■ **Task to complete**: Everything from the first line down to the line containing "SC.camera = camo" should be reproduced exactly; please include nothing else.
··· Supplied information ···
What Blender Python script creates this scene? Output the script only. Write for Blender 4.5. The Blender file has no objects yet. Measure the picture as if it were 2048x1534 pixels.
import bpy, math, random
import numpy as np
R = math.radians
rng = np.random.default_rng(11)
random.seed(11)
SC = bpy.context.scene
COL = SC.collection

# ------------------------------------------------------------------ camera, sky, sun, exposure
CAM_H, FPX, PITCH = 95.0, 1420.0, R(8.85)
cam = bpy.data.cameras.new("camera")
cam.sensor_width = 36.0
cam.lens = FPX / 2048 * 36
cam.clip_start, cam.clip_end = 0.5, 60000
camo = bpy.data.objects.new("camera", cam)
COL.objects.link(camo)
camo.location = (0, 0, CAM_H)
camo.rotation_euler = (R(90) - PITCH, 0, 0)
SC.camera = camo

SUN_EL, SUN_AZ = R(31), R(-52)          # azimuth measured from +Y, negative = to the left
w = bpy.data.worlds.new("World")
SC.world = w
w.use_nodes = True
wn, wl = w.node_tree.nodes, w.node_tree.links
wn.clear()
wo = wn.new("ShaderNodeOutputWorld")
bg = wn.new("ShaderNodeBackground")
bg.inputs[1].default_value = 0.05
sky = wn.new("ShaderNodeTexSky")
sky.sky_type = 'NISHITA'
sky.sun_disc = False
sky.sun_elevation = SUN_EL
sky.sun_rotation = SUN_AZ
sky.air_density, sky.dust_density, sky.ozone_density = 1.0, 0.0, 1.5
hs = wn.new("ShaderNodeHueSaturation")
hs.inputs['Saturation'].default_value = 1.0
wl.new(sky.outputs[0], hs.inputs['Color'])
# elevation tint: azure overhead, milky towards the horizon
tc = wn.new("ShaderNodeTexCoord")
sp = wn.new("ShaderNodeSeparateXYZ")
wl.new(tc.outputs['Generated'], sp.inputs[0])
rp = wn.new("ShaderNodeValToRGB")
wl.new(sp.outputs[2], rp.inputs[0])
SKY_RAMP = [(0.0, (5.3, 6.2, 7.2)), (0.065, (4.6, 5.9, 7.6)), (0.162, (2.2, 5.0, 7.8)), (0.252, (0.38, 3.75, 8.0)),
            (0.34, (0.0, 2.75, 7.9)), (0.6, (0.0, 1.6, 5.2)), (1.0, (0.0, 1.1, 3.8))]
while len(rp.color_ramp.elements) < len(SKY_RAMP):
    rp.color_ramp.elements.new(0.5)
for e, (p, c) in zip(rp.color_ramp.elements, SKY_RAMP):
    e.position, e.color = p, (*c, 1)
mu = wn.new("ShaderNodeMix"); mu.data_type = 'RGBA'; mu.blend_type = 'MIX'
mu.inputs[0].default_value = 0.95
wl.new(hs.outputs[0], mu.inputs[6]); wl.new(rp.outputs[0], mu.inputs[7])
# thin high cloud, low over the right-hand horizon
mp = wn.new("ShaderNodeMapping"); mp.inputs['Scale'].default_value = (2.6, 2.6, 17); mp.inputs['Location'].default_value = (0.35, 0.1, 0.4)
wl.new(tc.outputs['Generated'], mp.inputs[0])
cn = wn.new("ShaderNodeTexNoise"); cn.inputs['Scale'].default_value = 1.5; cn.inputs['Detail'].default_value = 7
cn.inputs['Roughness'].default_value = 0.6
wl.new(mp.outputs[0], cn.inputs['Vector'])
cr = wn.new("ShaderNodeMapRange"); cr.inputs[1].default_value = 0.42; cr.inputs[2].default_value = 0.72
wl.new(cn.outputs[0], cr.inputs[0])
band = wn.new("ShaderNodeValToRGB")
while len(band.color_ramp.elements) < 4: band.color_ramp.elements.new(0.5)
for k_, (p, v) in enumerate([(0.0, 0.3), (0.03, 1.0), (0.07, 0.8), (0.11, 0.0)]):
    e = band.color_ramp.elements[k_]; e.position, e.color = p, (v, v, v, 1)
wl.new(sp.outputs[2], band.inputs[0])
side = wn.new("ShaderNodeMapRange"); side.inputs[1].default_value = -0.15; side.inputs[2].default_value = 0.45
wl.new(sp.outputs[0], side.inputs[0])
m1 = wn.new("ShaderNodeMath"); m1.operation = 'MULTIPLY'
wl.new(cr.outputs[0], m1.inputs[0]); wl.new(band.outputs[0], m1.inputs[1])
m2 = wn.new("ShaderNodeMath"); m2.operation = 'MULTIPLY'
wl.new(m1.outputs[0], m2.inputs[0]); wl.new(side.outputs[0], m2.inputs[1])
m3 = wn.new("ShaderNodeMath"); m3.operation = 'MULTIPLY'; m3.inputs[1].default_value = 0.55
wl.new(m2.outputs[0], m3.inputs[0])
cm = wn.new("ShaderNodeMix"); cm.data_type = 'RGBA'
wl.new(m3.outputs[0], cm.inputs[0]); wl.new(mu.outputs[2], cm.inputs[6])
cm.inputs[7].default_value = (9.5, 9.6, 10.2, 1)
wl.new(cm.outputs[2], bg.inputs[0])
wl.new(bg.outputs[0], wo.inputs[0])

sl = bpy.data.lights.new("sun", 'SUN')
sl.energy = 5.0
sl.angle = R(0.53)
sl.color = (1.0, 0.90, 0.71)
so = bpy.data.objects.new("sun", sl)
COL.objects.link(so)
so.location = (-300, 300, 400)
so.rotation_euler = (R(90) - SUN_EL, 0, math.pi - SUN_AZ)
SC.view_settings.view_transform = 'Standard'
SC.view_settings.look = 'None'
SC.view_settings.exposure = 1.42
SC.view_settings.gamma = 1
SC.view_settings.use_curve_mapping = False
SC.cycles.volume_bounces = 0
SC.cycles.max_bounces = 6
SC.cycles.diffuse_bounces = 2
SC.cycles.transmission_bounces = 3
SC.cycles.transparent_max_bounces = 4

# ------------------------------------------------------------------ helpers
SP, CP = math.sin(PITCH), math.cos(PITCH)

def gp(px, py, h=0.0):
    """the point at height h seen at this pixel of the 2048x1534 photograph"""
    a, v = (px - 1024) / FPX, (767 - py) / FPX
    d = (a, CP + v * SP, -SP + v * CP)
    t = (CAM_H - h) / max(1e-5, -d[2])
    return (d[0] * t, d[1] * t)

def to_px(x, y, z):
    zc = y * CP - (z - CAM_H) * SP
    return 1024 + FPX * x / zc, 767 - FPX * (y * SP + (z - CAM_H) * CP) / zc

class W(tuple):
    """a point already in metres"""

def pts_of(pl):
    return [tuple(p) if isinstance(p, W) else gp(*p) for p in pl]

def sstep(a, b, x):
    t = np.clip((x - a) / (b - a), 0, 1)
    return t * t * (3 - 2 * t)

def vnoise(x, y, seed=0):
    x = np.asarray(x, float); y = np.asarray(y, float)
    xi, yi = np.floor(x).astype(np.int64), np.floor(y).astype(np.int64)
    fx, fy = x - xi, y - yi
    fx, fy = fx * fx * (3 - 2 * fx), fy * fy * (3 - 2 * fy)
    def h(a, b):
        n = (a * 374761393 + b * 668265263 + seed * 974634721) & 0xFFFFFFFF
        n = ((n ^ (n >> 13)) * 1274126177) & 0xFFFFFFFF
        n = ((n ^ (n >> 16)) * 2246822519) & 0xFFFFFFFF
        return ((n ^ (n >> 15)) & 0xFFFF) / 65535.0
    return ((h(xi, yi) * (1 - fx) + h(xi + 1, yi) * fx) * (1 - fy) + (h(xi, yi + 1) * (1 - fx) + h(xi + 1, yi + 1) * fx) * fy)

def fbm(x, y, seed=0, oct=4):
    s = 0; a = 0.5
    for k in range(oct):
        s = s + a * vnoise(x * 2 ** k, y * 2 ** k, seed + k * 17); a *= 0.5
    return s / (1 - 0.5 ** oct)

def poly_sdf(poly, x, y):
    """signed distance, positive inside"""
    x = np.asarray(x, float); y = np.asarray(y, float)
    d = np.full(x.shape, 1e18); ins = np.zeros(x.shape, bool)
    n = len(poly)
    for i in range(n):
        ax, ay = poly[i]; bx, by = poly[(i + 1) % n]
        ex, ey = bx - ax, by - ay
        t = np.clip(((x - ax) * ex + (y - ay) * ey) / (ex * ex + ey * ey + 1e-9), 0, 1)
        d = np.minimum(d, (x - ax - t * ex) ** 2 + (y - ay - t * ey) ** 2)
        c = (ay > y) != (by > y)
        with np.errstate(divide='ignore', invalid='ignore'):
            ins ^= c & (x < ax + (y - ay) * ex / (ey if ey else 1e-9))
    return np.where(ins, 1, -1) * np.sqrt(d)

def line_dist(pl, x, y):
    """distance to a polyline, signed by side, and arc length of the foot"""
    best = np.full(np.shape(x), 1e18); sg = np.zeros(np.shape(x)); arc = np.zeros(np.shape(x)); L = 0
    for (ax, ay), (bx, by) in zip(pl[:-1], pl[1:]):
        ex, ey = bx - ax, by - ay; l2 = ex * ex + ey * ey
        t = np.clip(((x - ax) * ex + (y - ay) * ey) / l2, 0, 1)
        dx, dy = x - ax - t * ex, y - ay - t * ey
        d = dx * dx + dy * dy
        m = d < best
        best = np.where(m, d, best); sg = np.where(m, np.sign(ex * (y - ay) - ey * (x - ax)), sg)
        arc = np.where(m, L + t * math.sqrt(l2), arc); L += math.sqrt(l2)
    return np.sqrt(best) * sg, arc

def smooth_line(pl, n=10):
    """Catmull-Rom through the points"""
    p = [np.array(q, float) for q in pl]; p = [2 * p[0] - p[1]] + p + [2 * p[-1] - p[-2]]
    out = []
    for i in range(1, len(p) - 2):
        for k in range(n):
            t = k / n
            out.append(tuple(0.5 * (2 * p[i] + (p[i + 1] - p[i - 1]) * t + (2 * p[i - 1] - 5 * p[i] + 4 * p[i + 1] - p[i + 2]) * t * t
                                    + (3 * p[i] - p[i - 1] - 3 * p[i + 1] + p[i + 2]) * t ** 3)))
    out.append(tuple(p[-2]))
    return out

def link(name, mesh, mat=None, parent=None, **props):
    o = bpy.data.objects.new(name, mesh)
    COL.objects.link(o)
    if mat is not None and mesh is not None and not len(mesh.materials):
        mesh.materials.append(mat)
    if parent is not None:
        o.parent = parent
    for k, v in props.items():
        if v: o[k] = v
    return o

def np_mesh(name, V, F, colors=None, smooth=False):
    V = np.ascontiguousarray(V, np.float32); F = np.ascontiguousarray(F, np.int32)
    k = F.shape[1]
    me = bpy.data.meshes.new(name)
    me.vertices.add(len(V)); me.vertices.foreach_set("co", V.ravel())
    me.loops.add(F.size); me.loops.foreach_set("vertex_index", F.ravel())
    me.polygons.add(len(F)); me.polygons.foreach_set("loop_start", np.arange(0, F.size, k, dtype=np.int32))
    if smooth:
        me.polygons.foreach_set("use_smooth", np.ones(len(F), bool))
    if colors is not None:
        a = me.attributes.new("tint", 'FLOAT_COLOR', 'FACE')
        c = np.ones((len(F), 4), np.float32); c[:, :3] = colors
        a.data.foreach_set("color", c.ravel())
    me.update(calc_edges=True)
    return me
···
■ **Task result**:
What Blender Python script creates this scene? Output the script only. Write for Blender 4.5. The Blender file has no objects yet. Measure the picture as if it were 2048x1534 pixels.
import bpy, math, random
import numpy as np
R = math.radians
rng = np.random.default_rng(11)
random.seed(11)
SC = bpy.context.scene
COL = SC.collection

# ------------------------------------------------------------------ camera, sky, sun, exposure
CAM_H, FPX, PITCH = 95.0, 1420.0, R(8.85)
cam = bpy.data.cameras.new("camera")
cam.sensor_width = 36.0
cam.lens = FPX / 2048 * 36
cam.clip_start, cam.clip_end = 0.5, 60000
camo = bpy.data.objects.new("camera", cam)
COL.objects.link(camo)
camo.location = (0, 0, CAM_H)
camo.rotation_euler = (R(90) - PITCH, 0, 0)
SC.camera = camo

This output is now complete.